*Recorded data*.
+---+
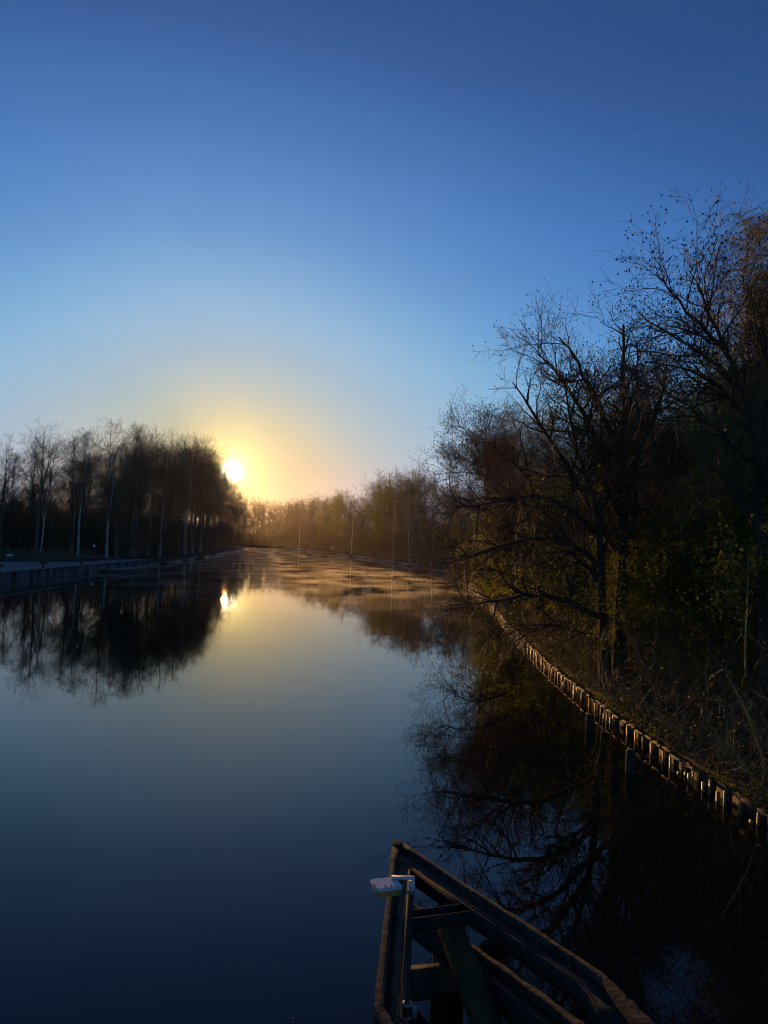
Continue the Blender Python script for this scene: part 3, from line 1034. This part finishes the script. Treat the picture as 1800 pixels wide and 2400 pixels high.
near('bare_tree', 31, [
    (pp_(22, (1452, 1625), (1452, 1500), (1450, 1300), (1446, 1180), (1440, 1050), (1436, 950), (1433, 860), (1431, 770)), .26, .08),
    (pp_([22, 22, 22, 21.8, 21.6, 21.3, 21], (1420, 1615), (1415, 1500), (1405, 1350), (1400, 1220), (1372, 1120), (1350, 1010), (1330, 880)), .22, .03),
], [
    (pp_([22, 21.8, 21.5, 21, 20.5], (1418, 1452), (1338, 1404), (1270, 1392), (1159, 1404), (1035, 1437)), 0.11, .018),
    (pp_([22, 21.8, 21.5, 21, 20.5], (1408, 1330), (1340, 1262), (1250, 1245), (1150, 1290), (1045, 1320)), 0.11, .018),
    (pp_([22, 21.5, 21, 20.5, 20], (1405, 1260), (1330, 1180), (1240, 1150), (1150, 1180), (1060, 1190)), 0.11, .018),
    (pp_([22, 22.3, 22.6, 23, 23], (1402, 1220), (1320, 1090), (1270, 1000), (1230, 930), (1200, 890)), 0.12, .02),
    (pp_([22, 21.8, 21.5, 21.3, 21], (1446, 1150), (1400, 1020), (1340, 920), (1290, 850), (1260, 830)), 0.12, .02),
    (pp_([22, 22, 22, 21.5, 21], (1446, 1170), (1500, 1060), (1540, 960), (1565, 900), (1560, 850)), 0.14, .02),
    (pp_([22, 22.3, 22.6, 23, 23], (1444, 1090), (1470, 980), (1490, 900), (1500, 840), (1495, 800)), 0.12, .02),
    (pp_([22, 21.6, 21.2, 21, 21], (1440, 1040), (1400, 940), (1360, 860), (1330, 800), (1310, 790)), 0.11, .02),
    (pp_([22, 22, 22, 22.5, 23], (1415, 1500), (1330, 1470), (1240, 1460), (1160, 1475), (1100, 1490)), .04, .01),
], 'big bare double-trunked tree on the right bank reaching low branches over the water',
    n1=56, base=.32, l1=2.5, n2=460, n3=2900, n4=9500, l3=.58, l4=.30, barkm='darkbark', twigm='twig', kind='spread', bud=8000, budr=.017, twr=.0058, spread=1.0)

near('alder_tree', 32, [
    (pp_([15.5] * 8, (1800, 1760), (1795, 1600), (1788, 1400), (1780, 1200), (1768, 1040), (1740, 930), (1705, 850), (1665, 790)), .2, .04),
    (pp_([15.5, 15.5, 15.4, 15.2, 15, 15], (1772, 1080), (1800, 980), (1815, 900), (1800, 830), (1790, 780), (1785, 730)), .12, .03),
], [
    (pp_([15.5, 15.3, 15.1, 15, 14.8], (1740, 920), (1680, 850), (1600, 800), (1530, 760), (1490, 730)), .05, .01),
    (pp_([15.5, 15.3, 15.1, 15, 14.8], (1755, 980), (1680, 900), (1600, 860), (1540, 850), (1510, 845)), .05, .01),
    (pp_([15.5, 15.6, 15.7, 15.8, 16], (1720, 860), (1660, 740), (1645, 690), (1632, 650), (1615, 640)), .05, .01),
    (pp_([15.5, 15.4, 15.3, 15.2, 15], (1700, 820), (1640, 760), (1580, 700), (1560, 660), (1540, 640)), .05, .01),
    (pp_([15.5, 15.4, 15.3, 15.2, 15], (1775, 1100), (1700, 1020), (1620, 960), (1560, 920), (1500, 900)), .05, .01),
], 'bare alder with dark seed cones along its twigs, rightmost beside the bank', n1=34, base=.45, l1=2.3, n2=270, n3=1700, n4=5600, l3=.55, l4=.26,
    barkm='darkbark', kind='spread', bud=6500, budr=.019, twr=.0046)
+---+
*Instructions to follow*.
Without the pictures, write out all of the material exactly.

*Worked answer*.
Continue the Blender Python script for this scene: part 3, from line 1034. This part finishes the script. Treat the picture as 1800 pixels wide and 2400 pixels high.
near('bare_tree', 31, [
    (pp_(22, (1452, 1625), (1452, 1500), (1450, 1300), (1446, 1180), (1440, 1050), (1436, 950), (1433, 860), (1431, 770)), .26, .08),
    (pp_([22, 22, 22, 21.8, 21.6, 21.3, 21], (1420, 1615), (1415, 1500), (1405, 1350), (1400, 1220), (1372, 1120), (1350, 1010), (1330, 880)), .22, .03),
], [
    (pp_([22, 21.8, 21.5, 21, 20.5], (1418, 1452), (1338, 1404), (1270, 1392), (1159, 1404), (1035, 1437)), 0.11, .018),
    (pp_([22, 21.8, 21.5, 21, 20.5], (1408, 1330), (1340, 1262), (1250, 1245), (1150, 1290), (1045, 1320)), 0.11, .018),
    (pp_([22, 21.5, 21, 20.5, 20], (1405, 1260), (1330, 1180), (1240, 1150), (1150, 1180), (1060, 1190)), 0.11, .018),
    (pp_([22, 22.3, 22.6, 23, 23], (1402, 1220), (1320, 1090), (1270, 1000), (1230, 930), (1200, 890)), 0.12, .02),
    (pp_([22, 21.8, 21.5, 21.3, 21], (1446, 1150), (1400, 1020), (1340, 920), (1290, 850), (1260, 830)), 0.12, .02),
    (pp_([22, 22, 22, 21.5, 21], (1446, 1170), (1500, 1060), (1540, 960), (1565, 900), (1560, 850)), 0.14, .02),
    (pp_([22, 22.3, 22.6, 23, 23], (1444, 1090), (1470, 980), (1490, 900), (1500, 840), (1495, 800)), 0.12, .02),
    (pp_([22, 21.6, 21.2, 21, 21], (1440, 1040), (1400, 940), (1360, 860), (1330, 800), (1310, 790)), 0.11, .02),
    (pp_([22, 22, 22, 22.5, 23], (1415, 1500), (1330, 1470), (1240, 1460), (1160, 1475), (1100, 1490)), .04, .01),
], 'big bare double-trunked tree on the right bank reaching low branches over the water',
    n1=56, base=.32, l1=2.5, n2=460, n3=2900, n4=9500, l3=.58, l4=.30, barkm='darkbark', twigm='twig', kind='spread', bud=8000, budr=.017, twr=.0058, spread=1.0)

near('alder_tree', 32, [
    (pp_([15.5] * 8, (1800, 1760), (1795, 1600), (1788, 1400), (1780, 1200), (1768, 1040), (1740, 930), (1705, 850), (1665, 790)), .2, .04),
    (pp_([15.5, 15.5, 15.4, 15.2, 15, 15], (1772, 1080), (1800, 980), (1815, 900), (1800, 830), (1790, 780), (1785, 730)), .12, .03),
], [
    (pp_([15.5, 15.3, 15.1, 15, 14.8], (1740, 920), (1680, 850), (1600, 800), (1530, 760), (1490, 730)), .05, .01),
    (pp_([15.5, 15.3, 15.1, 15, 14.8], (1755, 980), (1680, 900), (1600, 860), (1540, 850), (1510, 845)), .05, .01),
    (pp_([15.5, 15.6, 15.7, 15.8, 16], (1720, 860), (1660, 740), (1645, 690), (1632, 650), (1615, 640)), .05, .01),
    (pp_([15.5, 15.4, 15.3, 15.2, 15], (1700, 820), (1640, 760), (1580, 700), (1560, 660), (1540, 640)), .05, .01),
    (pp_([15.5, 15.4, 15.3, 15.2, 15], (1775, 1100), (1700, 1020), (1620, 960), (1560, 920), (1500, 900)), .05, .01),
], 'bare alder with dark seed cones along its twigs, rightmost beside the bank', n1=34, base=.45, l1=2.3, n2=270, n3=1700, n4=5600, l3=.55, l4=.26,
    barkm='darkbark', kind='spread', bud=6500, budr=.019, twr=.0046)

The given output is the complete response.